The critique of Pisillo Mazzeschi concerning doctrine that followed a dogmatic line, ie according to ‘aprioristic and unproven principles’, such as the principle of respect for the organisation of foreign States, the principle of the protection of the State’s ‘exclusive jurisdiction’ in its relationship with its own agents, and the like, is a valid one.
It must be said, however, that, if the method is questionable, it remains to be asked what indeed is the value of principles, in particular, the general principles of law recognised by civilized Nations, i.e. the only source of international law aside from customs and agreements. According to the communis opinio, such principles may be used to fill gaps in international law, on a matter for which practice is non-existent and where there are no treaties applicable to the case. In my view, they are also applicable when the practice is uncertain and, consequently, a customary rule cannot be detected. Neither of these instances occurs as regards the immunity of State organs from foreign criminal jurisdiction, except for the categories of diplomatic agents and some supreme organs mentioned above, which are surely immune. It seems to me that the practice identified by Pisillo Mazzeschi, and pertaining to this kind of jurisdiction, is sufficient for the conclusion that a custom is in force. In my view, the matter of immunity from civil jurisdiction is different, since it is characterised by uncertain practice, as Pisillo Mazzeschi recognises. I believe, in this case, that the general principle of law, whereby a legal person must respond when one of its organs is acting within its powers, is applicable. Therefore it is the State, and not the organ which has carried out private or public acts in its name, which is responsible for the civil consequences of such acts. Consequently, the State, and not the organ, may be called to respond before foreign judges, provided that such acts are not immune from civil jurisdiction.
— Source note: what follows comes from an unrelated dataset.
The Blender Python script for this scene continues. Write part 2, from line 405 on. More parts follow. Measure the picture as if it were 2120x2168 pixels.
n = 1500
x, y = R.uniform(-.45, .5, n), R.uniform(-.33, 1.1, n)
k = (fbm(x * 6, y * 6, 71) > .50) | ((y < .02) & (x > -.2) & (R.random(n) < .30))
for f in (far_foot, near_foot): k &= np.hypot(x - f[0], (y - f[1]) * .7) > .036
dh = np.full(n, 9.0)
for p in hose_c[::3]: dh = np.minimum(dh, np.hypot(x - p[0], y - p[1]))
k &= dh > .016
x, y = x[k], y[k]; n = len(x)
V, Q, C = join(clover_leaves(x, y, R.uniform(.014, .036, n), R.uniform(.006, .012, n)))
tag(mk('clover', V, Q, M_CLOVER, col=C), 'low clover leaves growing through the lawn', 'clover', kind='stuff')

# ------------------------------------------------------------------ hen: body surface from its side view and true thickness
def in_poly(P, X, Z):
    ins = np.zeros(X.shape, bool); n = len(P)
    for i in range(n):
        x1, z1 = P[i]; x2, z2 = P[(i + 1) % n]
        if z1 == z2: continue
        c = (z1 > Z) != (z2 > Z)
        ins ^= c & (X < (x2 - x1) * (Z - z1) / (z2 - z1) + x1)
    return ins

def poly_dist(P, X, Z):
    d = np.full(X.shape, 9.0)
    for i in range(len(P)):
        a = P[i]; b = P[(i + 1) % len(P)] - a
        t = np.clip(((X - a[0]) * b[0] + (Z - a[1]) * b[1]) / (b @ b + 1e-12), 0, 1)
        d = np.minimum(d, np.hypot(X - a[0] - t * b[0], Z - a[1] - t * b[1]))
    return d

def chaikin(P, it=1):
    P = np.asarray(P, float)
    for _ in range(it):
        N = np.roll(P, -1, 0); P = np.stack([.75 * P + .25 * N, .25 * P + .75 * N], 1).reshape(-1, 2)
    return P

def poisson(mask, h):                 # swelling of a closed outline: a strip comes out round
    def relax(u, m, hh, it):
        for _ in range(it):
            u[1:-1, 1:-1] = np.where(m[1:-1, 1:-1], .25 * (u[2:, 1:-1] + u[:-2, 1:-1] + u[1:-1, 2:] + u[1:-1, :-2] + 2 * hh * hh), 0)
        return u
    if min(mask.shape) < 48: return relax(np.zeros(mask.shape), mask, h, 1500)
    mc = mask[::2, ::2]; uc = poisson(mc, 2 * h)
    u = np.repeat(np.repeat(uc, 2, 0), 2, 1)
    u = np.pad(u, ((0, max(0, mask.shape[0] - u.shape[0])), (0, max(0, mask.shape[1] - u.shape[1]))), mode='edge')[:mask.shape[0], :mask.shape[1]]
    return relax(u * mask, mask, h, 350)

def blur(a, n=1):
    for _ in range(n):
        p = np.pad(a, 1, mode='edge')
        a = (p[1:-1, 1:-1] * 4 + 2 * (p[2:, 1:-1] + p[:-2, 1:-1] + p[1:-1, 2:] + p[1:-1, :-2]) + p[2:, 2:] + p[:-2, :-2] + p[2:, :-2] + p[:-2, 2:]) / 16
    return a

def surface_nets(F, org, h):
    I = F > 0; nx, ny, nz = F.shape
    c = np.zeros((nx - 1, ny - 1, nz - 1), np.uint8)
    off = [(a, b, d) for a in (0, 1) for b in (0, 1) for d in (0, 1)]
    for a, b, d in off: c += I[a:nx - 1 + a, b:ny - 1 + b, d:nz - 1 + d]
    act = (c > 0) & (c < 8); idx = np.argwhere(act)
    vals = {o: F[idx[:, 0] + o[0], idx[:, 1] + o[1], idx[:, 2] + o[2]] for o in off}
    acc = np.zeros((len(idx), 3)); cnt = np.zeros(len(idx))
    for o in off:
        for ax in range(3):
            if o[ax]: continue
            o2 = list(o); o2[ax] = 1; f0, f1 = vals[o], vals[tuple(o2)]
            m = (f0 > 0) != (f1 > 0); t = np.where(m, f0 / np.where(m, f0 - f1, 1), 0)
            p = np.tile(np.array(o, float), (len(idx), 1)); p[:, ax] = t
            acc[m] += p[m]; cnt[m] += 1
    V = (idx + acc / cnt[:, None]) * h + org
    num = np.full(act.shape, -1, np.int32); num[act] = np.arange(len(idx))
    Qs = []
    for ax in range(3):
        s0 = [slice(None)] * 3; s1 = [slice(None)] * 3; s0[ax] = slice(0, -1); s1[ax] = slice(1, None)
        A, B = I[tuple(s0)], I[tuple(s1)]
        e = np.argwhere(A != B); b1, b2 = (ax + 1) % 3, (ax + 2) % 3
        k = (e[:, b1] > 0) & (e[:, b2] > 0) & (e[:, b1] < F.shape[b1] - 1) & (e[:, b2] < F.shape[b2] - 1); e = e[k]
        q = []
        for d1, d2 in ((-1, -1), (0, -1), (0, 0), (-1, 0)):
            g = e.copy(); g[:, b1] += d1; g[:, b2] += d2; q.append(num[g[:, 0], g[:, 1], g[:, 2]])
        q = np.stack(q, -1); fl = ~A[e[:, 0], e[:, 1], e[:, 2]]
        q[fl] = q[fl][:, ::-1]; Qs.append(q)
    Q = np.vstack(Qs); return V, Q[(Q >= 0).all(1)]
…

3. Practice. But which practice?

Pisillo Mazzeschi focuses mainly on internal case law, which is not, for the most part, favourable to immunity[4]. As I have indicated, I agree with the results of his research because, among other things, the number of State judgments that were collected for the research outnumbers that of the decisions which I found in the above-cited 2010 article.
It is of a great importance to emphasise the fact that the practice gathered consists of State judgments. This is, in fact, the true practice of States on all matters relating to immunities. In contrast, what States say at international level, the statements of representatives of governments within the relevant international organs, and the consensus expressed by delegates within the Sixth Committee of the General Assembly of the United Nations with regard to the reports of the International Law Commission, are not conclusive.
It is important to stress this point. In matters where the domestic courts are called upon to rule, international cases, and even the ICJ, seem to be more worried about the resilience of international relations than the interests of any victim, who is sacrificed to immunity.
Emblematic, though not strictly pertinent to our subject, is the well known story that began with the numerous judgments of the Italian Court of Cassation issued between 2004 and 2011, which denied immunity to Germany for compensation to victims of war crimes committed by German troops in Italy. We cannot say that the subsequent decision of the ICJ of 3 February 2012, favouring immunity, was wrong, since it was founded precisely on a clear practice of domestic courts, albeit not the Italian ones. But the decision was open to criticism, in another respect, namely for not giving a signal at least regarding the need for the practice to evolve on a matter in which, in the absence of damages, the victims of serious violations of human rights remain without any form of satisfaction[5]. A signal in favour of victims later came from the decision of the Italian Constitutional Court of 22 October 2014, which we can only hope will be supported and confirmed by courts in other countries.
Some other examples could be made here. For instance, the jurisprudence of the European Court of Human Rights still applies the distinction between acta jure imperii and acta jure gestionis to labour relations with foreign States, notwithstanding that immunity is now excluded in various States as far as retribution disputes are concerned. But, to go on with other such examples would lead us too far away from our subject.
In conclusion, in a number of fields, old international norms concerning the immunity of States and their organs persist, compressing the rights of victims arising from the activities of these entities. It is hoped that there will be some erosion of such norms at least in the most serious cases. Then, in cases where practice has already progressively developed, such as the immunity from criminal jurisdiction of most of the State organs, it seems to me that insisting on immunity is, with all due respect, somewhat backward-looking.

 

 

[1] B Conforti, ‘In tema di immunità funzionale degli organi statali stranieri’ (2010) 93 Rivista di diritto internazionale 5 ff; see also my Diritto Internazionale (10th edn, Editoriale Scientifica 2014) 266 ff.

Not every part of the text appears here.